Qurbani admits that growing up as a Muslim in a Western society, he sometimes made lifestyle decisions that made him feel guilty for, in his words, "not being a good Muslim." He says he eventually managed to deal with his feelings of guilt and realized that he could conduct his faith in his own way. That, he says, is what "Shahada" is really about.

"Our film is naturally a call to dialogue -- let's talk to each other. Let us have a calm discussion," Qurbani says. "I think that's great. I hope the film will reach a new audience which will then begin to argue, to talk, to discuss. That was the aim of this film, so -- let's talk."

Iranian-born actress Maryam Zaree, who plays Maryam, says the film shows that Germany is made up of people with many different backgrounds and faiths. She notes that all members of the film's crew have roots in different countries, but are "all German nonetheless."

Austrian filmmaker Feo Aladag addresses controversial Islamic issues with his first feature film, "When We Leave." It is a carefully crafted film starring Sibel Kekilli as Umay -- a German-Turkish woman whose father decides to have her killed after her decision to leave her husband.

Aladag says the point of his film is that so-called "honor killings" are wrongly portrayed in Western media as expressions of Islamic fundamentalism, and have little to do with religious ideology.

Aladag says honor killings are a lot older than Islam or any other religion. He says it is a "misuse of the religion" to call honor killings "Islamic" because there is nothing in the Koran about honor killings.

A scene from Jasmila Zbanic's film, "On the path"

Meanwhile, "On The Path," by director Jasmila Zbanic, explores the trend toward Islamic fundamentalism in her native Bosnia.

Premiering on February 18, Zbanic's film is the story of a young Muslim woman named Luna who questions her love for her husband, Amar, when he abandons his hard-drinking ways and finds solace in the conservative Wahhabi sect.

As with "Shahada," Zbanic's film examines how ordinary people are caught up in the forces of history.

Zbanic told journalists in Berlin today that "On The Path" explores several issues that she has become obsessed with in the aftermath of the Balkan wars of the 1990s.

"One of the things is changes in my country -- this transition that everybody is going through in personal relationships, in individuals, in society, and of course, women in the change," Zbanic said. "Of course, there is a change that I noticed in Bosnia -- which is more people going into religion -- that I wanted to research."


Zbanic says that just before she started to write the script for "On The Path," she had been infuriated by an old friend of hers -- a Bosnian man recently drawn to Islamic fundamentalism -- who refused to shake her hand because she was a woman.

Zbanic said that incident was a "trigger" that made her want to better understand not only why her friend behaved in such a way, but also why she herself became so angry.

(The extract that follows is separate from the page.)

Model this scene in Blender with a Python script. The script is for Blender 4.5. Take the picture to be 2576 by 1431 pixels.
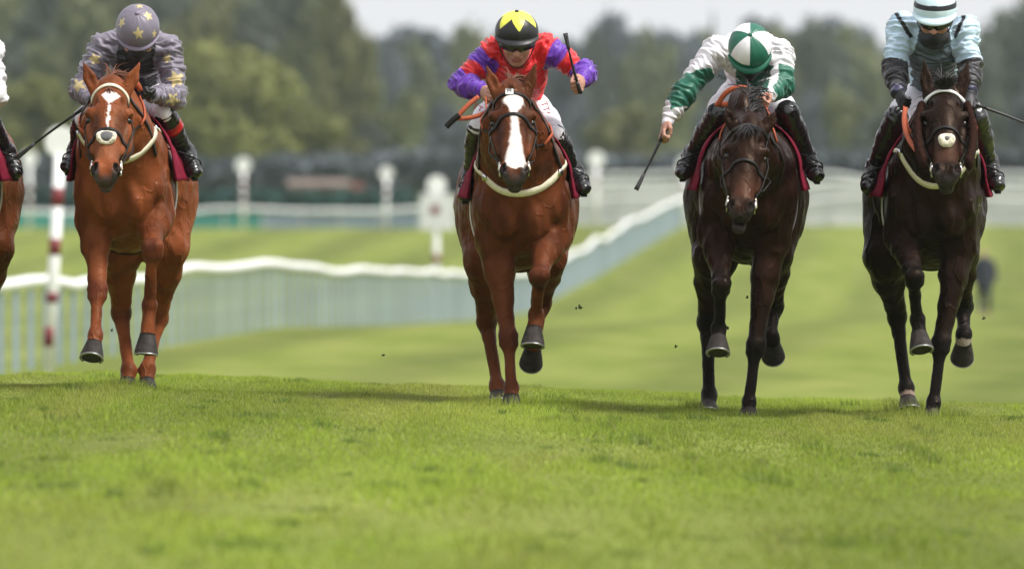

"After that, I felt this was the right path for me to write a story -- going in this direction, exploring society but also exploring my own beliefs and my own questions through my characters," Zbanic said.

Zbanic says she hopes her film will help start a serious dialogue about Islam, fundamentalism, and stereotypes of Muslims -- a dialogue that goes beyond "yelling and shouting."

One film has fueled outrage and violence in some quarters in India, after premiering at the Berlinale on February 12 -- "My Name Is Khan," the latest work by Bollywood superstar Shah Rukh Khan.

"My Name Is Khan" is not in the competition for the Golden Bear, but it has raised many questions about intolerance among fans of Indian cinema.

At nearly three hours, it is an epic story that explores the discrimination faced by Muslims in the United States after the September 11, 2001 terrorist attacks.

Instead of Khan's usual Bollywood extravaganzas, "My Name Is Khan" tells the story of a man who is detained at an airport in the United States and interrogated because of his Muslim-sounding name. Khan uses the film to preach against hatred.

Ironically, "My Name Is Khan" has become a magnet for Hindu-Islamic tension now that it is being screened back in India. There have been political protests outside of some theatres. One cinema in New Delhi was attacked by a group of protesters for showing the film after Khan criticized the lack of Pakistani cricketers in the Indian Premier League.

Those protests have prompted the deployment of police as precautionary security at further screenings in Mumbai and New Delhi. But that has not stopped cinemas from being sold out.